Polish authorities stopped two groups of migrants from crossing the border from Belarus late on Thursday, private broadcaster TVN24 quoted local police as saying, marking a relatively quieter day in a week of tense confrontations.

The Polish Border Guard said on Friday on Twitter there had been 223 attempts to illegally cross the border on Thursday.

President Andrzej Duda went to the border late on Thursday, when Poland celebrated its Independence Day.

He tweeted: “I would like to thank all the Soldiers, Policemen, Border Guards and everyone who serves on our border. They protect our safety with their dedicated service.”

German Chancellor Angela Merkel discussed the situation on the Poland-Belarus border with Russian President Vladimir Putin for the second time in as many days on Thursday.

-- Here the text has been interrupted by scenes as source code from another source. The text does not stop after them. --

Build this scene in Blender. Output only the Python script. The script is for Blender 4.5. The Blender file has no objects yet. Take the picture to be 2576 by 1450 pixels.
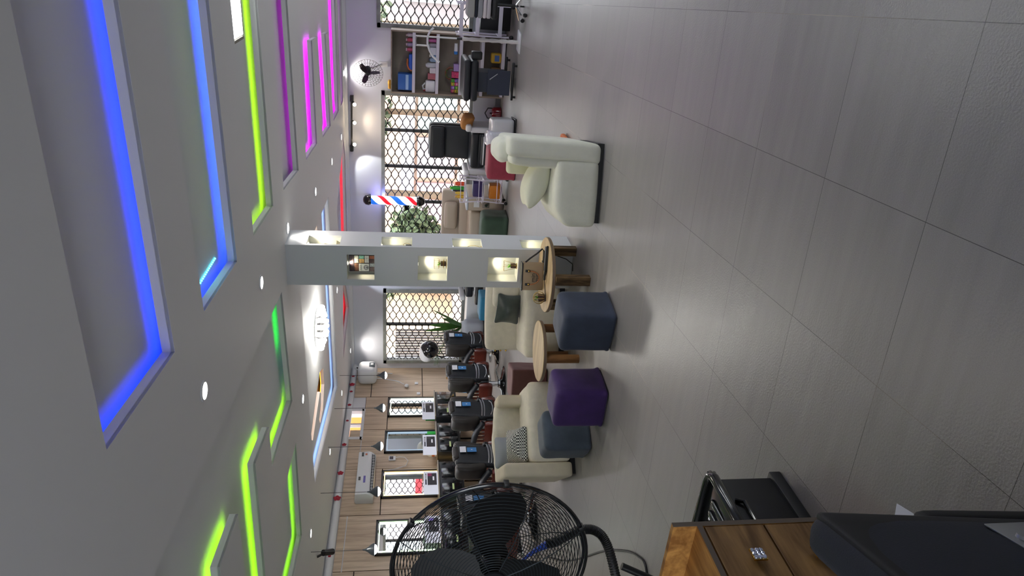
import bpy, bmesh, math, random
from mathutils import Vector, Matrix, Euler
random.seed(7)
SC = bpy.context.scene
COL = SC.collection
pi = math.pi

# ------------------------------------------------------------------ camera, world, exposure
F_PX, PITCH, ROLL, YAW, CAM_H = 1772.0, -0.148, -0.0132, 0.461, 1.64
def _rot():
    cp, sp = math.cos(PITCH), math.sin(PITCH); cr, sr = math.cos(ROLL), math.sin(ROLL); cy, sy = math.cos(YAW), math.sin(YAW)
    return Matrix(((cy, -sy, 0), (sy, cy, 0), (0, 0, 1))) @ Matrix(((1, 0, 0), (0, cp, -sp), (0, sp, cp))) @ Matrix(((cr, 0, sr), (0, 1, 0), (-sr, 0, cr)))
M_ = _rot()
rgt, fwd, upv = M_ @ Vector((1, 0, 0)), M_ @ Vector((0, 1, 0)), M_ @ Vector((0, 0, 1))
cam = bpy.data.cameras.new('camera'); camo = bpy.data.objects.new('camera', cam); COL.objects.link(camo)
# the phone was held on its side: picture-right is the room's down
X, Y, Z = -upv, rgt, -fwd
camo.matrix_world = Matrix(((X.x, Y.x, Z.x, 0), (X.y, Y.y, Z.y, 0), (X.z, Y.z, Z.z, CAM_H), (0, 0, 0, 1)))
cam.sensor_fit = 'HORIZONTAL'; cam.sensor_width = 36.0; cam.lens = F_PX / 2576 * 36.0
cam.clip_start = 0.05; cam.clip_end = 200
SC.camera = camo
SC.view_settings.view_transform = 'Standard'; SC.view_settings.look = 'None'
SC.view_settings.exposure = 0.0; SC.view_settings.gamma = 1.0; SC.view_settings.use_curve_mapping = False
SC.cycles.max_bounces = 8; SC.cycles.diffuse_bounces = 4; SC.cycles.glossy_bounces = 4
SC.cycles.transmission_bounces = 4; SC.cycles.transparent_max_bounces = 12
SC.cycles.sample_clamp_indirect = 6.0; SC.cycles.caustics_reflective = False; SC.cycles.caustics_refractive = False
w = bpy.data.worlds.new('world'); SC.world = w; w.use_nodes = True
bg = w.node_tree.nodes['Background']; bg.inputs[0].default_value = (0.90, 0.95, 1.0, 1); bg.inputs[1].default_value = 5.2

def link(o): COL.objects.link(o); return o
def lin(c):
    if isinstance(c, str):
        c = tuple(int(c[i:i + 2], 16) / 255 for i in (1, 3, 5))
    return tuple((v / 12.92 if v <= .04045 else ((v + .055) / 1.055) ** 2.4) for v in c[:3]) + (1,)

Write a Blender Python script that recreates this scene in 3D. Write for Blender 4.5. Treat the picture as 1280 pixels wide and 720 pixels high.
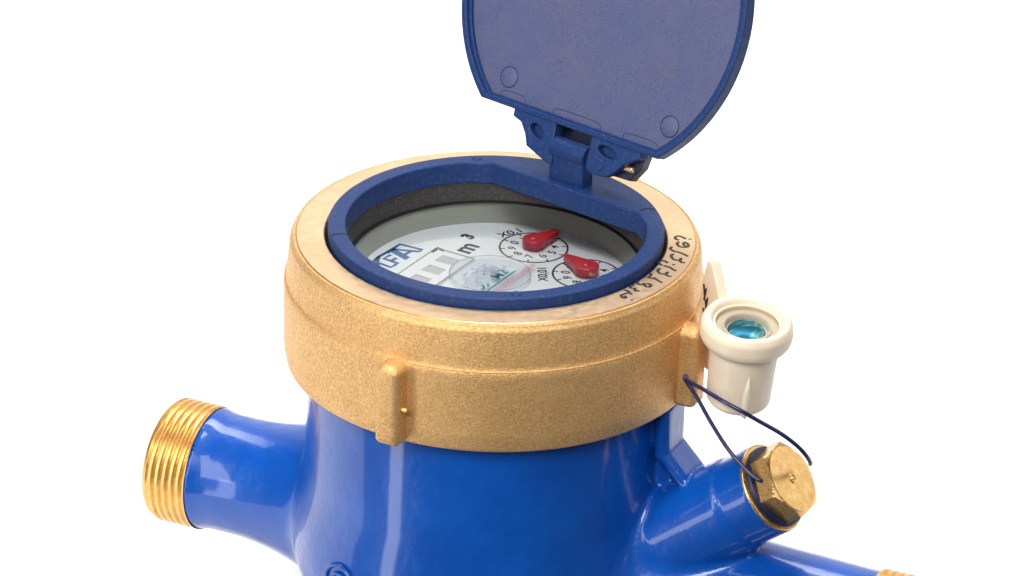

Spokesman Steffen Seibert said: “The Chancellor stressed that the situation was caused by the Belarusian regime, which was using defenceless people in a hybrid attack on the European Union.”

Also on Thursday, countries bordering Belarus claimed the migrant crisis on the European Union’s eastern borders could escalate into a military confrontation, while Ukraine said it would deploy thousands more troops to reinforce its frontier.

Lithuania, Estonia and Latvia all accuse Belarus of posing serious threats to European security by deliberately using migrants to retaliate for EU sanctions.

A joint statement by the countries’ defence ministers said: “This increases the possibility of provocations and serious incidents that could also spill over into the military domain.”